FIRST he brought the Claret Jug home.

Now Darren Clarke is bringing the world’s best golfers back to Royal Portrush — or as many of them as he can persuade to warm up for the British Open itself on one of the world’s greatest links.

World number two Lee Westwood is actively considering a return to Irish Open action, according to manager Chubby Chandler, after yesterday’s confirmation that the 2012 event will be played over the Dunluce links in June.

Westwood is just one of a number of top players to contact Clarke with regard to the Irish Open’s return to Portrush for the first time since 1947, and its first trip North since 1953.

Such is the lure of the County Antrim links, overlooked by Clarke’s new home, that the Ulster man expects many more BnB requests before the first round on June 28 next.

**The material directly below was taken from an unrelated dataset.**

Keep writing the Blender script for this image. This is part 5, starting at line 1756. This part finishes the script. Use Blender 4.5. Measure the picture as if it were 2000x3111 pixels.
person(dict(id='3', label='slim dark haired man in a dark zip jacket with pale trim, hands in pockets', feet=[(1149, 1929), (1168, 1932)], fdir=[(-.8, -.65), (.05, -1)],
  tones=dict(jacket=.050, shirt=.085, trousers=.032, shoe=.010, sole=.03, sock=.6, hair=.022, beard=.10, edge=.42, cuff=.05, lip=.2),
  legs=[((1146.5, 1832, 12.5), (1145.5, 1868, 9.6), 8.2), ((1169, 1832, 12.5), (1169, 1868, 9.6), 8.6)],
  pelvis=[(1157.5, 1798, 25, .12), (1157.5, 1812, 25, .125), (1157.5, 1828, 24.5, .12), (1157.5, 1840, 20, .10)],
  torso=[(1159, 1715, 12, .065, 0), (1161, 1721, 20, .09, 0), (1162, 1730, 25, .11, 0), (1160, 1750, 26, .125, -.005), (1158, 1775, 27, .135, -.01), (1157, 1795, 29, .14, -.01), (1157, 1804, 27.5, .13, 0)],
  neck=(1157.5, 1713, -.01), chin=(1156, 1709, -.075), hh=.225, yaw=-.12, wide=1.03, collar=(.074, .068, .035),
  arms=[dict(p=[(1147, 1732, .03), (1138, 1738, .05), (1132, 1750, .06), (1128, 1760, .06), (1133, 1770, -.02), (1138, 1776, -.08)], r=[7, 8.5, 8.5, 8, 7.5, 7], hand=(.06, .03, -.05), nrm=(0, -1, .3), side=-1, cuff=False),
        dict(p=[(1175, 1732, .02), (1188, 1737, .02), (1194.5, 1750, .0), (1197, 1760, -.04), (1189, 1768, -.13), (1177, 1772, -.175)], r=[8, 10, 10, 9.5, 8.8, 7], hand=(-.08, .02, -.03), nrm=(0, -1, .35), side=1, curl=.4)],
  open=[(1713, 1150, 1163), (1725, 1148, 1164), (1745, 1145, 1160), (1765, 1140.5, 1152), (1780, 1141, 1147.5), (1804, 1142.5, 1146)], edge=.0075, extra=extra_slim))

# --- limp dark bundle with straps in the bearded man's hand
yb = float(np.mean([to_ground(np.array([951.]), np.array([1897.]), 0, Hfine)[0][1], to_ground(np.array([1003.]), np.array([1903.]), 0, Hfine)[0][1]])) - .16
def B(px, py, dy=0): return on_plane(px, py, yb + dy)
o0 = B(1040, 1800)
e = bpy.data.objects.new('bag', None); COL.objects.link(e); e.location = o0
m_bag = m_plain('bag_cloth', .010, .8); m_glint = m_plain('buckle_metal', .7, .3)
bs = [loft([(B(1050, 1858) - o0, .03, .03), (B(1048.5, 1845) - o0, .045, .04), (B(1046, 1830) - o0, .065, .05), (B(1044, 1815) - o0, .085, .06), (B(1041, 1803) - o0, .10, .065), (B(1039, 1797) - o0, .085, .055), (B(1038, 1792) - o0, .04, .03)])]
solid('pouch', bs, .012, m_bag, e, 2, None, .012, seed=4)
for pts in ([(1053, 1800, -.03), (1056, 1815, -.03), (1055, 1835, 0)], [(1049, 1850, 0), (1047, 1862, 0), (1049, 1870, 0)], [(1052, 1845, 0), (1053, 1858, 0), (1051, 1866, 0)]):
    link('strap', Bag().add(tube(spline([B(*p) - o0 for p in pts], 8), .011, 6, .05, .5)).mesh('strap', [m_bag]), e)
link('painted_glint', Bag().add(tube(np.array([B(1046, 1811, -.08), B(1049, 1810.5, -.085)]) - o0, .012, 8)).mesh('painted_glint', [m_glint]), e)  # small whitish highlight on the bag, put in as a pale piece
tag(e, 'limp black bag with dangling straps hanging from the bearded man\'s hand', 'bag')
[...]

“I’m not going to name names but some of the biggest players in the game have been on to me since it was confirmed that the Irish Open is coming here to Portrush,” revealed Clarke, although Tiger Woods is tied up at the AT&T tournament in Congressional that week.

“We are talking big names. They have been asking me about the course, accommodation, all sorts of things. I hope some of them at least come and I may be asking for a few favours if I can. That’s how big this tournament can be. The fact it is just three weeks out from the Open at Lytham is a bonus and may persuade them to play. This is a huge day for Irish golf and for Northern Ireland.”

Like many present at yesterday’s launch, Clarke knows the Irish Open could be the forerunner of even greater things to come for a seaside town that welcomes visitors to ‘the home of Major golf’.

“On behalf of Pádraig Harrington, Graeme McDowell, Rory McIlroy and myself, I am very proud knowing how good it is that we have the Irish Open coming to this great golf course,” he added. “We have been singing the praises of Royal Portrush for some time. I have no doubt the course will stand up to the sternest test it can receive at the end of June and I hope the Royal and Ancient will be here and see for themselves that this course is good enough to hold the [British] Open championship.”

Surrounded by dignitaries from both sides of the Irish border yesterday, Clarke was the proudest man in the room as confirmation arrived of the tournament’s cross-border visit ahead of a return to Carton House in 2013.

“It is wonderful to see. I am not a politician but, as everyone knows, Northern Ireland has seen it’s fair share of troubles. We have been through our stretch of the troubles. I was born in 1968, I grew up in a lot of the worst of it but this is such a huge step forward. Sport bridges a lot of things and golf in Ireland has always done this.

“The GUI helped me all the way through my amateur career and it is what it is — the Golfing Union of Ireland. It is not north or south, it is the GUI. In terms of having the Irish Open up here now, it is a huge reflection on how much people have moved our country on. To have an Irish Open at Royal Portrush is fantastic. I hope now that it gets the response from the players and the spectators that the tournament deserves. I’m confident it will.”

Those who ask his opinion before June will find Clarke wholesome in his praise of the Dunluce links where he fine-tuned his game ahead of his Major win at Sandwich last summer.

“My advice to all the players is simple — this is a course that presents a totally different challenge on every hole,” he said.

“It is one of Harry Colt’s proudest achievements. He favoured Portrush over every other course he designed, even Muirfield. This course requires you to use every club in the bag, which is always the sign of a great golf course. Add that to the links and 40mph winds and this can be the ultimate test.”